__Exercise goal__.
Each line containing the word "pixels" must be collected.

--- START OF Dataset extract ---

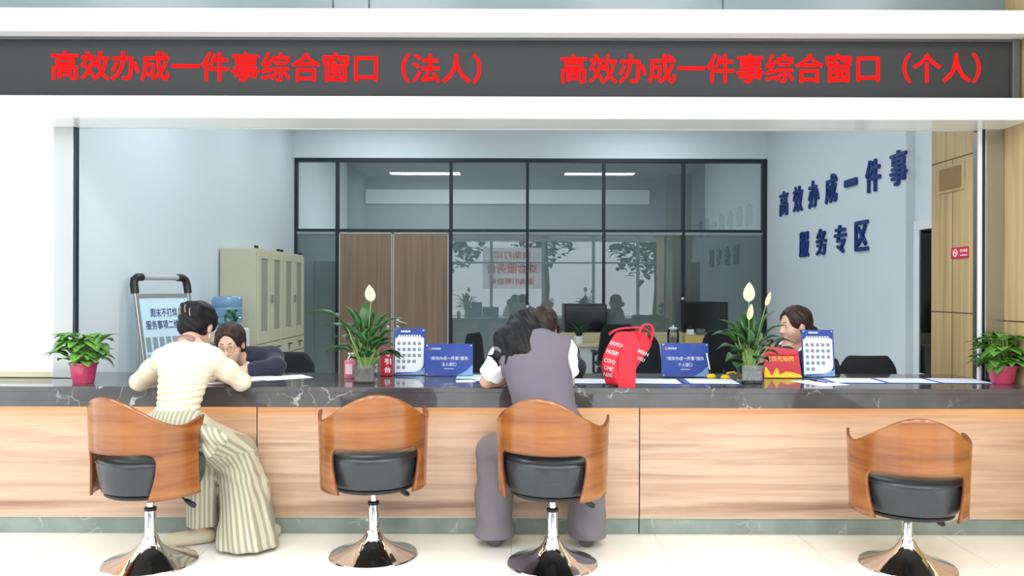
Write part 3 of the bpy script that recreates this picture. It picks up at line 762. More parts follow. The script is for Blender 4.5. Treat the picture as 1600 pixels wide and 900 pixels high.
    # tied waist knot
    F = Field((-1.66,-0.66,0.52), (-1.36,-0.3,0.8), 0.005)
    kx = V3(-1.515,-0.50,0.665)
    kx = kx-V3(0.01,0,0); F.ell(kx, (0.03,0.03,0.035), None, 0.02); F.ell(kx+V3(0.055,0.0,-0.03), (0.07,0.035,0.04), basis((0.3,0,1),(1,0,-0.4)), 0.02); F.ell(kx+V3(0.03,0.0,-0.075), (0.035,0.02,0.06), None, 0.02)
    F.ripple(lambda x,y,z: 0.003*np.sin(x*110+z*60))
    field_obj('sash_knot', F, m_linen, tr_, 1, stripe=lambda V: V[:,0]*0.8+V[:,2]*0.5)
    # hair, pinned up
    F = Field((-1.88,-0.3,1.02), (-1.56,0.1,1.36), 0.004); hair_cap(F, J['head'], M, 0.008)
    P = lambda *a: J['head']+M@np.array(a, float)
    F.ell(P(0.0,-0.105,0.035), (0.06,0.042,0.06), M, 0.03); F.ell(P(-0.03,-0.11,0.06), (0.035,0.035,0.028), M, 0.02); F.ell(P(0.03,-0.105,0.06), (0.035,0.03,0.026), M, 0.02)
    for sx in (-1, 1): F.ell(P(sx*0.082,0.0,-0.02), (0.02,0.03,0.04), M, 0.01, sub=True)
    F.ripple(lambda x,y,z: 0.002*np.sin(x*120+z*160))
    hr = field_obj('hair', F, m_hair, root, 1)
    mb = MB()
    for q in ((-0.03,-0.158,0.02),(0.0,-0.163,0.03),(0.03,-0.157,0.012)):
        mb.tube([P(q[0],q[1],q[2]+0.02), P(q[0]+0.006,q[1]-0.006,q[2]), P(q[0]+0.012,q[1]+0.004,q[2]-0.024)], 0.0028, 6)
    mb.build('hair_claw', mat('claw_clip', col(150, 120, 112), 0.3), hr, smooth=True, world=True)
    # scarf tie at the nape
    mb = MB(); n0 = Vector(J['neck'])+Vector((0.005,-0.052,0.028))
    mb.tube([n0+Vector((0.05*math.cos(a)-0.005, -0.008, 0.02*math.sin(a))) for a in [PI*0.15*i for i in range(13)]], 0.006, 8)
    mb.tube([n0, n0+Vector((0.03,-0.01,-0.01)), n0+Vector((0.045,-0.006,0.012))], 0.006, 8)
    mb.build('neck_tie', mat('mauve_tie', col(140, 104, 108), 0.7), root, smooth=True, world=True)
    mb = MB(); mb.tube([P(0.083,-0.004,-0.045), P(0.086,-0.004,-0.066)], 0.004, 8); mb.build('earring', m_eyewhite, root, smooth=True, world=True)
    ms = mat('pale_suede', col(196, 186, 160), 0.8)
    for s in 'lr': shoe(root, J, s, ms)
woman_cream()

# --- woman in grey vest, seen from behind on the third stool
def woman_vest():
    J = dict(pelvis=V3(0.185,-0.43,0.655), neck=V3(0.115,-0.20,1.085), head=V3(0.075,-0.075,1.105),
             sl=V3(-0.055,-0.22,1.0), sr=V3(0.275,-0.22,1.04), el=V3(-0.135,-0.14,0.872), er=V3(0.302,-0.145,0.872), wl=V3(0.03,0.06,0.868), wr=V3(0.20,0.08,0.868),
             hl=V3(0.11,-0.38,0.62), hr=V3(0.27,-0.38,0.62), kl=V3(-0.10,-0.13,0.49), kr=V3(0.405,-0.13,0.47), al=V3(-0.09,-0.17,0.085), ar=V3(0.405,-0.17,0.085),
             fl=V3(-0.15,0.98,0), fr=V3(0.15,0.98,0))
    root = thing('person', 'woman in grey vest and white short sleeves bent over the counter', 'person', (0.185,-0.3,0))
    M = frame((-0.15,0.72,-0.68), (-0.22,0.6,0.75))
    F = Field((-0.3,-0.62,0), (0.6,0.3,1.32), 0.006)
    torso(F, J); limbs(F, J); F.cap(J['neck']-V3(0,0.01,0.02), J['head']+M@V3(0,-0.03,-0.06), 0.05, 0.05, 0.02); head_sdf(F, J['head'], M)
    hand_sdf(F, J['wl'], (0.6,0.8,-0.05), (0.8,-0.6,0), (0,0,-1), 0.35); hand_sdf(F, J['wr'], (-0.4,0.9,-0.05), (-0.9,-0.4,0), (0,0,-1), 0.9)
    field_obj('body', F, m_skin, root); face_bits(root, J['head'], M)
    up = J['neck']-J['pelvis']
    # blouse: short sleeves
    F = Field((-0.24,-0.5,0.8), (0.46,0.1,1.2), 0.005); torso(F, J, 0.008)
    for s in 'lr': F.chain([J['s'+s], J['s'+s]*0.25+J['e'+s]*0.75], [0.068,0.066], 0.03)
    for s in 'lr': F.clip(J['s'+s]-J['e'+s], J['s'+s]*0.30+J['e'+s]*0.70) if False else None
    for s in 'lr':
        n = J['s'+s]-J['e'+s]; n = n/np.linalg.norm(n); p = J['s'+s]*0.28+J['e'+s]*0.72
        x, y, z = F.ax[0][:,None,None], F.ax[1][None,:,None], F.ax[2][None,None,:]
        d = -((x-p[0])*n[0]+(y-p[1])*n[1]+(z-p[2])*n[2]); side = (x < J['sl'][0]-0.0) if s == 'l' else (x > J['sr'][0]-0.02)
        F.F = np.where(side, np.maximum(F.F, d), F.F).astype(np.float32)
    F.clip(up, J['pelvis']+up*0.55); F.ell(J['neck']+V3(-0.02,0.03,0.06), (0.085,0.09,0.06), None, 0.008, sub=True)
    F.ripple(lambda x,y,z: 0.002*np.sin(x*70-z*90))
    field_obj('blouse', F, m_white_cloth, root, 2)
    # vest
    F = Field((-0.2,-0.64,0.55), (0.5,0.06,1.2), 0.005); torso(F, J, 0.024, k=0.06, waist=0.138, chest=0.152, hip=0.168)
    for s, sg in (('l',-1),('r',1)):
        c = J['s'+s]+V3(sg*0.065,0.02,-0.05); F.ell(c, (0.075,0.14,0.13), None, 0.01, sub=True)
    F.clip(up, J['pelvis']-up*0.12); F.ell(J['neck']+V3(-0.02,0.04,0.065), (0.085,0.09,0.06), None, 0.01, sub=True)
    F.ripple(lambda x,y,z: 0.004*np.sin(x*18+z*26)*np.sin(z*17-x*8))
    field_obj('vest', F, m_vest, root, 3)
    # trousers
    F = Field((-0.34,-0.64,0), (0.64,0.08,0.78), 0.006); F.ell(J['pelvis'], (0.18,0.135,0.12), None, 0.04)
    for s in 'lr':
        F.chain([J['h'+s], J['k'+s]], [0.105,0.088], 0.05); F.chain([J['k'+s], J['a'+s]*0.55+J['k'+s]*0.45, J['a'+s]+V3(0,-0.01,-0.03)], [0.088,0.094,0.104], 0.03)
    F.ripple(lambda x,y,z: 0.005*np.sin(x*30+z*45+2*np.sin(z*14))*np.clip((0.5-z)/0.3,0,1))
    F.clip((0,0,1), (0,0,0.05)); F.clip((0,0,-1), (0,0,0.70))
    field_obj('trousers', F, m_trouser, root, 2)
    # long loose hair falling over the left shoulder
    P = lambda *a: J['head']+M@np.array(a, float)
    F = Field((-0.24,-0.42,0.86), (0.36,0.14,1.32), 0.004); hair_cap(F, J['head'], M, 0.006)
    F.chain([P(-0.02,-0.06,0.04), V3(0.055,-0.20,1.12), V3(0.025,-0.265,1.06), V3(0.015,-0.29,1.015)], [0.08,0.084,0.07,0.035], 0.03)
    F.chain([P(-0.06,0.0,0.0), V3(-0.035,-0.2,1.10), V3(-0.06,-0.27,1.01), V3(-0.055,-0.275,0.985)], [0.06,0.06,0.035,0.012], 0.03)
    F.chain([V3(0.06,-0.25,1.09), V3(0.075,-0.30,1.03), V3(0.06,-0.315,0.985)], [0.06,0.045,0.014], 0.03)
    F.chain([V3(-0.07,-0.26,1.04), V3(-0.095,-0.27,1.02), V3(-0.13,-0.28,1.022)], [0.012,0.007,0.003], 0.01)
    F.chain([P(0.07,-0.02,0.02), V3(0.19,-0.16,1.12), V3(0.225,-0.23,1.10), V3(0.235,-0.25,1.055)], [0.05,0.03,0.02,0.005], 0.02)
    rs = random.Random(5)
    for i in range(46):
        u = i/45; a = -1.25+1.9*u+rs.uniform(-.06,.06)
        top = P(0.085*math.sin(a)*0.9, -0.085+0.04*abs(a), 0.07); mid = V3(0.055-0.095*(1-u)+0.02*u, -0.255-0.045*math.sin(PI*u)+rs.uniform(-.008,.008), 1.10+rs.uniform(-.02,.02))
        end = V3(0.045-0.11*(1-u)+rs.uniform(-.02,.02)+0.02*u, -0.285-0.03*math.sin(PI*u)+rs.uniform(-.01,.01), 0.985+0.05*u+rs.uniform(-.03,.035))
        F.chain([top, mid, end*0.6+mid*0.4+V3(0,-0.008,0), end], [0.012,0.013,0.009,0.0035], 0.006)
    F.ell(P(0,0.12,-0.04), (0.06,0.075,0.12), M, 0.01, sub=True)
    F.ripple(lambda x,y,z: 0.0015*np.sin(x*190+z*30+y*60))
    field_obj('hair', F, m_hair, root, 1)
    ms = mat('grey_shoe', col(88, 84, 86), 0.6)
    for s in 'lr': shoe(root, J, s, ms)
woman_vest()

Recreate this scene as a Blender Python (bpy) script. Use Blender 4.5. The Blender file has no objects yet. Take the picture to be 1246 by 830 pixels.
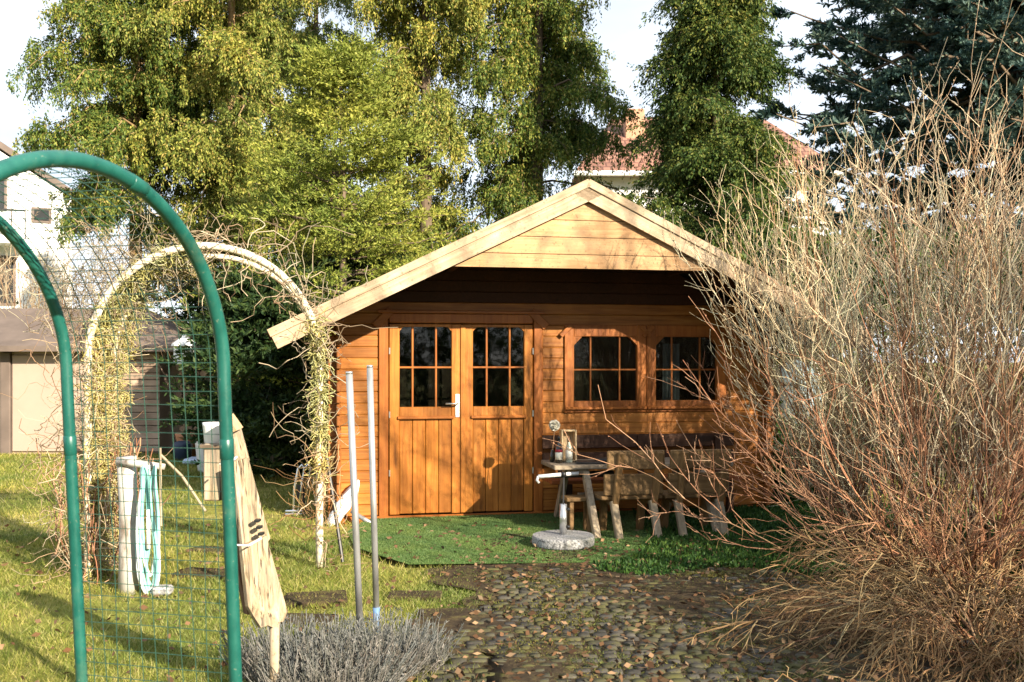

--- END OF Dataset extract ---

__Finished answer__.
Write part 3 of the bpy script that recreates this picture. It picks up at line 762. More parts follow. The script is for Blender 4.5. Treat the picture as 1600 pixels wide and 900 pixels high.
Recreate this scene as a Blender Python (bpy) script. Use Blender 4.5. The Blender file has no objects yet. Take the picture to be 1246 by 830 pixels.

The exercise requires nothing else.